Spoiler alert: it’s also the sole American of the bunch who…no, just read it: sorry!
But there’s another of the party who is driven even more to the fringe of otherness: Mina Murray Harker. Bear in mind, they attempt to protect her from physical confrontation several times, and so ostracize her in their efforts. It’s not unreasonable, in the context, as she is physically unprepared for confrontation, by the merits of a life at one point described by Dr. Seward as “untouched by crime.”




Today’s popular fiction brings an endless array of super-capable, physical heroines, to the point where any one of them, it is acknowledged, could choose a life of training and become superbly capable in her own defense. If anything, her peril is actually more of a “Nightmare On Elm Street: Don’t Go To Sleep” sort, as Dracula chooses surreptitious circumlocutions, rather than rely on brute power, which he occasionally demonstrates out of utility, but not in the sort of visceral mode of combat one might rather expect (and certainly dread). It’s been noted only women, and not men, become Dracula’s victims, save for the Slovakian henchmen who receives his coffin (he actually seems shipped about in boxes of soil, according to the mercantile ledgers of the boats in which his body’s conveyed, for secrecy and protection from daytime lethargy).

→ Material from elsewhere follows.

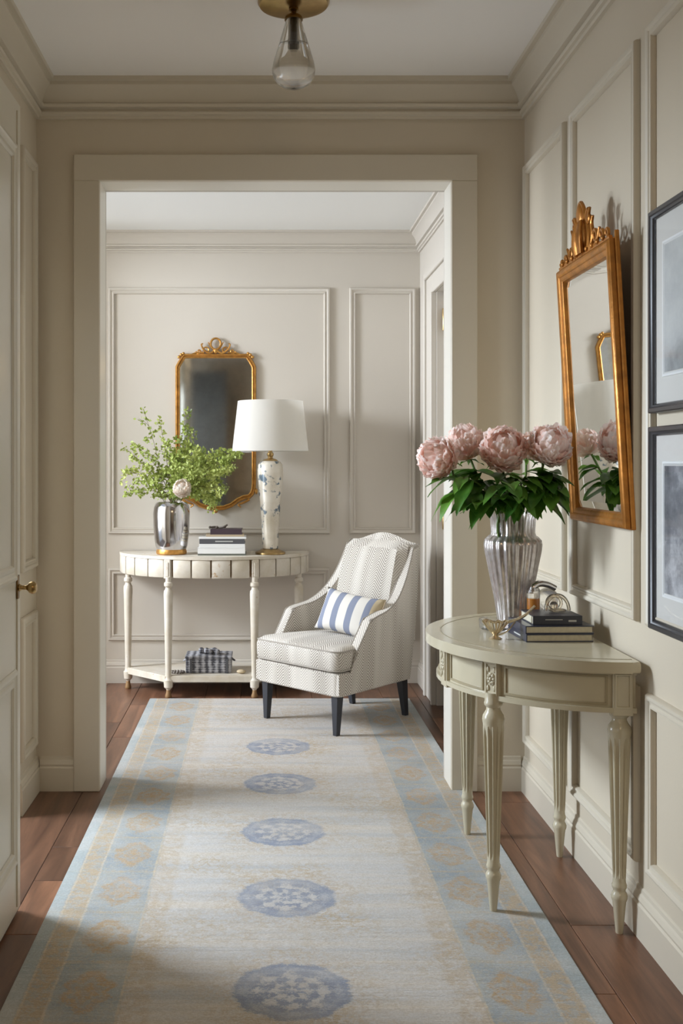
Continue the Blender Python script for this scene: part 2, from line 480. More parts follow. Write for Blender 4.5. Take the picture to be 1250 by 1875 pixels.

The first part of the story, Harker’s time in Castle Dracula, is palpable horror, and his professed love, in his hidden notes in his jacket, makes us care for him as a character, if anything will. By the time the book becomes about the love between Mina and Lucy, I no longer notice how long it will take me to finish reading it, restoring my book-reading habits happily. A book of correspondence between friends and their diaries, their sleepless notes in the darkness: such a personal thing. My correspondences and my journal, my notes written in the sleepless night, are everything to me, along with my private musings. The epistolary nature gives us very personal declarations of beliefs, taking us emotionally along to engage mysteries of death and sickness with rationality in the night.